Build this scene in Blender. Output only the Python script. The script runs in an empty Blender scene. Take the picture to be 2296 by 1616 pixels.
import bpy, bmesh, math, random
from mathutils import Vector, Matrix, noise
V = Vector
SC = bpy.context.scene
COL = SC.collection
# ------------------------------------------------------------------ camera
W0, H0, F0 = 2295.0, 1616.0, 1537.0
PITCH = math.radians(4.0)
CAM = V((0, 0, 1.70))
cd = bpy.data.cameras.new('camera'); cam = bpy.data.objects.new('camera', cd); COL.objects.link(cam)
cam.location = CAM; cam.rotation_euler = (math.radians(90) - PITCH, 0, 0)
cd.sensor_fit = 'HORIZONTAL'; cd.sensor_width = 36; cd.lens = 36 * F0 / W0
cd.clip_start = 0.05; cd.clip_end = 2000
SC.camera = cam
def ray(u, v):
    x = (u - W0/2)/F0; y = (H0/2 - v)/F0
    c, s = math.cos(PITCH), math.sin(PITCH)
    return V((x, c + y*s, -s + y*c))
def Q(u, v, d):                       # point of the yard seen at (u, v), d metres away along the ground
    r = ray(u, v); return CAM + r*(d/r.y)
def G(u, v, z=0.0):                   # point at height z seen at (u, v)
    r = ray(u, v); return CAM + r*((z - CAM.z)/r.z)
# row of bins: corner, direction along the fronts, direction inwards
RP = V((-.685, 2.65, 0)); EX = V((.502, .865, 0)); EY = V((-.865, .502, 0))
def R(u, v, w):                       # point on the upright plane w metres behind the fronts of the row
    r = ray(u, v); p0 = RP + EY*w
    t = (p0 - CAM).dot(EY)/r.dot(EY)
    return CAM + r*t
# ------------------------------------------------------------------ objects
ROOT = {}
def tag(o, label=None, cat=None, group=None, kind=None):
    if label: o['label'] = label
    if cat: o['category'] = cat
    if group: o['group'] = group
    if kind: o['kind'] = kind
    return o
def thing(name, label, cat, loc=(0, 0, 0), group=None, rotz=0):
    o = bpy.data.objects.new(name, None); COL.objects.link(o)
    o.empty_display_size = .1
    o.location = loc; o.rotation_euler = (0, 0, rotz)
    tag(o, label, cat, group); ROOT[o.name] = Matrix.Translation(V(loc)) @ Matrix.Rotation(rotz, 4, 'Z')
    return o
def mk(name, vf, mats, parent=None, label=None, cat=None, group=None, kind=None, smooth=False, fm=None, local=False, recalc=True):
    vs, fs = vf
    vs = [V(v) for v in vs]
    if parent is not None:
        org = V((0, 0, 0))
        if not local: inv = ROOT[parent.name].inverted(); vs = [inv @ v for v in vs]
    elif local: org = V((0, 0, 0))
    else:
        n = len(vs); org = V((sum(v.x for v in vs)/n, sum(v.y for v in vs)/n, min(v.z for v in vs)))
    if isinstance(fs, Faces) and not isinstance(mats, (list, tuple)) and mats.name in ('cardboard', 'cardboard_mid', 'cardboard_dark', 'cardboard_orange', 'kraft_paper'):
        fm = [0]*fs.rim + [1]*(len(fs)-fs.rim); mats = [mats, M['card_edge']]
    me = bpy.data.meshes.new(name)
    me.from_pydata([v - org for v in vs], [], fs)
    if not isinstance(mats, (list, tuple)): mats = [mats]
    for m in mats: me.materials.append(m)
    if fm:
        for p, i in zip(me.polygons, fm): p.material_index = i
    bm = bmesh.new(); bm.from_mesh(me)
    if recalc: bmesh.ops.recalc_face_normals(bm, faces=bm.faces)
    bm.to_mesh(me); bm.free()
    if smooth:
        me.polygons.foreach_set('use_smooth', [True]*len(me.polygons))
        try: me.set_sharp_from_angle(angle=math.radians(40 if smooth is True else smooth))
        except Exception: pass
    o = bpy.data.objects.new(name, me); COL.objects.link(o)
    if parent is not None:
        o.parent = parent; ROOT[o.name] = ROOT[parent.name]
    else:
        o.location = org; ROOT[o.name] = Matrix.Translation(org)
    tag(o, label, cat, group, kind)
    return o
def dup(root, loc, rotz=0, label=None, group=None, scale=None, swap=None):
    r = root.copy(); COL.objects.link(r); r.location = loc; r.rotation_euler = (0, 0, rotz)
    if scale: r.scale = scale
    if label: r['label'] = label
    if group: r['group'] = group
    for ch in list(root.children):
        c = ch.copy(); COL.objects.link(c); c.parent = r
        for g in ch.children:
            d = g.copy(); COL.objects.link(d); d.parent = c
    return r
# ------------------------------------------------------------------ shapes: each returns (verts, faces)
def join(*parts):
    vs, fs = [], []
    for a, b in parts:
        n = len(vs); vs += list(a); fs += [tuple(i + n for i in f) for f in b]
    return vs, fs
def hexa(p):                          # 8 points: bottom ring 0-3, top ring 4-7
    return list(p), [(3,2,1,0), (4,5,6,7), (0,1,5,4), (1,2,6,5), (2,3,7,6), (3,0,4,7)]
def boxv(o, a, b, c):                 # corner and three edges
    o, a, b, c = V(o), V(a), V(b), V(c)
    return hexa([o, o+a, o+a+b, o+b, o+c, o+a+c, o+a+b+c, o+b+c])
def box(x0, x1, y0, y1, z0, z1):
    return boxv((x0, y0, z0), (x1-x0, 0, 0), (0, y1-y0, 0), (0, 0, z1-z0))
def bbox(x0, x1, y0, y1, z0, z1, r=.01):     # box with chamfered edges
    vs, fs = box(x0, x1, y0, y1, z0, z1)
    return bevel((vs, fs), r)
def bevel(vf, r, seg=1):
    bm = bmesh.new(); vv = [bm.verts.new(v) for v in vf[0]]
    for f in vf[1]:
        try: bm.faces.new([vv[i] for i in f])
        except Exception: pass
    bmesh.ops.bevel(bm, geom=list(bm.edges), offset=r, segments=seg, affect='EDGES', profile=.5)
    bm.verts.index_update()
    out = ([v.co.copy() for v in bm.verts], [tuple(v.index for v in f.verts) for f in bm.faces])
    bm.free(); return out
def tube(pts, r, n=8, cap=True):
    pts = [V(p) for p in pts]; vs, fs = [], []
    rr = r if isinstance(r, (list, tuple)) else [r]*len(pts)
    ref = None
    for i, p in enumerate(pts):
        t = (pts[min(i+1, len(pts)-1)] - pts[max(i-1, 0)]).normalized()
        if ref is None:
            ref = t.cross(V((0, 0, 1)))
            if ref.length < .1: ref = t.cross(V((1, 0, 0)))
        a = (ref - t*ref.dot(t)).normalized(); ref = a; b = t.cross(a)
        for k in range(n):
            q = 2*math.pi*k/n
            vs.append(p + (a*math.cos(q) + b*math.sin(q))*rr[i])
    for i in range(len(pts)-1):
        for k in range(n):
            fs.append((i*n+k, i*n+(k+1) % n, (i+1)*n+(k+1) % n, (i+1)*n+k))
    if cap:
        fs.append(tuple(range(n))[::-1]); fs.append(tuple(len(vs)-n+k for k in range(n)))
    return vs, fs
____
Transcribe every line of the data, exactly as it stands.

- _Complete output_
Build this scene in Blender. Output only the Python script. The script runs in an empty Blender scene. Take the picture to be 2296 by 1616 pixels.
import bpy, bmesh, math, random
from mathutils import Vector, Matrix, noise
V = Vector
SC = bpy.context.scene
COL = SC.collection
# ------------------------------------------------------------------ camera
W0, H0, F0 = 2295.0, 1616.0, 1537.0
PITCH = math.radians(4.0)
CAM = V((0, 0, 1.70))
cd = bpy.data.cameras.new('camera'); cam = bpy.data.objects.new('camera', cd); COL.objects.link(cam)
cam.location = CAM; cam.rotation_euler = (math.radians(90) - PITCH, 0, 0)
cd.sensor_fit = 'HORIZONTAL'; cd.sensor_width = 36; cd.lens = 36 * F0 / W0
cd.clip_start = 0.05; cd.clip_end = 2000
SC.camera = cam
def ray(u, v):
    x = (u - W0/2)/F0; y = (H0/2 - v)/F0
    c, s = math.cos(PITCH), math.sin(PITCH)
    return V((x, c + y*s, -s + y*c))
def Q(u, v, d):                       # point of the yard seen at (u, v), d metres away along the ground
    r = ray(u, v); return CAM + r*(d/r.y)
def G(u, v, z=0.0):                   # point at height z seen at (u, v)
    r = ray(u, v); return CAM + r*((z - CAM.z)/r.z)
# row of bins: corner, direction along the fronts, direction inwards
RP = V((-.685, 2.65, 0)); EX = V((.502, .865, 0)); EY = V((-.865, .502, 0))
def R(u, v, w):                       # point on the upright plane w metres behind the fronts of the row
    r = ray(u, v); p0 = RP + EY*w
    t = (p0 - CAM).dot(EY)/r.dot(EY)
    return CAM + r*t
# ------------------------------------------------------------------ objects
ROOT = {}
def tag(o, label=None, cat=None, group=None, kind=None):
    if label: o['label'] = label
    if cat: o['category'] = cat
    if group: o['group'] = group
    if kind: o['kind'] = kind
    return o
def thing(name, label, cat, loc=(0, 0, 0), group=None, rotz=0):
    o = bpy.data.objects.new(name, None); COL.objects.link(o)
    o.empty_display_size = .1
    o.location = loc; o.rotation_euler = (0, 0, rotz)
    tag(o, label, cat, group); ROOT[o.name] = Matrix.Translation(V(loc)) @ Matrix.Rotation(rotz, 4, 'Z')
    return o
def mk(name, vf, mats, parent=None, label=None, cat=None, group=None, kind=None, smooth=False, fm=None, local=False, recalc=True):
    vs, fs = vf
    vs = [V(v) for v in vs]
    if parent is not None:
        org = V((0, 0, 0))
        if not local: inv = ROOT[parent.name].inverted(); vs = [inv @ v for v in vs]
    elif local: org = V((0, 0, 0))
    else:
        n = len(vs); org = V((sum(v.x for v in vs)/n, sum(v.y for v in vs)/n, min(v.z for v in vs)))
    if isinstance(fs, Faces) and not isinstance(mats, (list, tuple)) and mats.name in ('cardboard', 'cardboard_mid', 'cardboard_dark', 'cardboard_orange', 'kraft_paper'):
        fm = [0]*fs.rim + [1]*(len(fs)-fs.rim); mats = [mats, M['card_edge']]
    me = bpy.data.meshes.new(name)
    me.from_pydata([v - org for v in vs], [], fs)
    if not isinstance(mats, (list, tuple)): mats = [mats]
    for m in mats: me.materials.append(m)
    if fm:
        for p, i in zip(me.polygons, fm): p.material_index = i
    bm = bmesh.new(); bm.from_mesh(me)
    if recalc: bmesh.ops.recalc_face_normals(bm, faces=bm.faces)
    bm.to_mesh(me); bm.free()
    if smooth:
        me.polygons.foreach_set('use_smooth', [True]*len(me.polygons))
        try: me.set_sharp_from_angle(angle=math.radians(40 if smooth is True else smooth))
        except Exception: pass
    o = bpy.data.objects.new(name, me); COL.objects.link(o)
    if parent is not None:
        o.parent = parent; ROOT[o.name] = ROOT[parent.name]
    else:
        o.location = org; ROOT[o.name] = Matrix.Translation(org)
    tag(o, label, cat, group, kind)
    return o
def dup(root, loc, rotz=0, label=None, group=None, scale=None, swap=None):
    r = root.copy(); COL.objects.link(r); r.location = loc; r.rotation_euler = (0, 0, rotz)
    if scale: r.scale = scale
    if label: r['label'] = label
    if group: r['group'] = group
    for ch in list(root.children):
        c = ch.copy(); COL.objects.link(c); c.parent = r
        for g in ch.children:
            d = g.copy(); COL.objects.link(d); d.parent = c
    return r
# ------------------------------------------------------------------ shapes: each returns (verts, faces)
def join(*parts):
    vs, fs = [], []
    for a, b in parts:
        n = len(vs); vs += list(a); fs += [tuple(i + n for i in f) for f in b]
    return vs, fs
def hexa(p):                          # 8 points: bottom ring 0-3, top ring 4-7
    return list(p), [(3,2,1,0), (4,5,6,7), (0,1,5,4), (1,2,6,5), (2,3,7,6), (3,0,4,7)]
def boxv(o, a, b, c):                 # corner and three edges
    o, a, b, c = V(o), V(a), V(b), V(c)
    return hexa([o, o+a, o+a+b, o+b, o+c, o+a+c, o+a+b+c, o+b+c])
def box(x0, x1, y0, y1, z0, z1):
    return boxv((x0, y0, z0), (x1-x0, 0, 0), (0, y1-y0, 0), (0, 0, z1-z0))
def bbox(x0, x1, y0, y1, z0, z1, r=.01):     # box with chamfered edges
    vs, fs = box(x0, x1, y0, y1, z0, z1)
    return bevel((vs, fs), r)
def bevel(vf, r, seg=1):
    bm = bmesh.new(); vv = [bm.verts.new(v) for v in vf[0]]
    for f in vf[1]:
        try: bm.faces.new([vv[i] for i in f])
        except Exception: pass
    bmesh.ops.bevel(bm, geom=list(bm.edges), offset=r, segments=seg, affect='EDGES', profile=.5)
    bm.verts.index_update()
    out = ([v.co.copy() for v in bm.verts], [tuple(v.index for v in f.verts) for f in bm.faces])
    bm.free(); return out
def tube(pts, r, n=8, cap=True):
    pts = [V(p) for p in pts]; vs, fs = [], []
    rr = r if isinstance(r, (list, tuple)) else [r]*len(pts)
    ref = None
    for i, p in enumerate(pts):
        t = (pts[min(i+1, len(pts)-1)] - pts[max(i-1, 0)]).normalized()
        if ref is None:
            ref = t.cross(V((0, 0, 1)))
            if ref.length < .1: ref = t.cross(V((1, 0, 0)))
        a = (ref - t*ref.dot(t)).normalized(); ref = a; b = t.cross(a)
        for k in range(n):
            q = 2*math.pi*k/n
            vs.append(p + (a*math.cos(q) + b*math.sin(q))*rr[i])
    for i in range(len(pts)-1):
        for k in range(n):
            fs.append((i*n+k, i*n+(k+1) % n, (i+1)*n+(k+1) % n, (i+1)*n+k))
    if cap:
        fs.append(tuple(range(n))[::-1]); fs.append(tuple(len(vs)-n+k for k in range(n)))
    return vs, fs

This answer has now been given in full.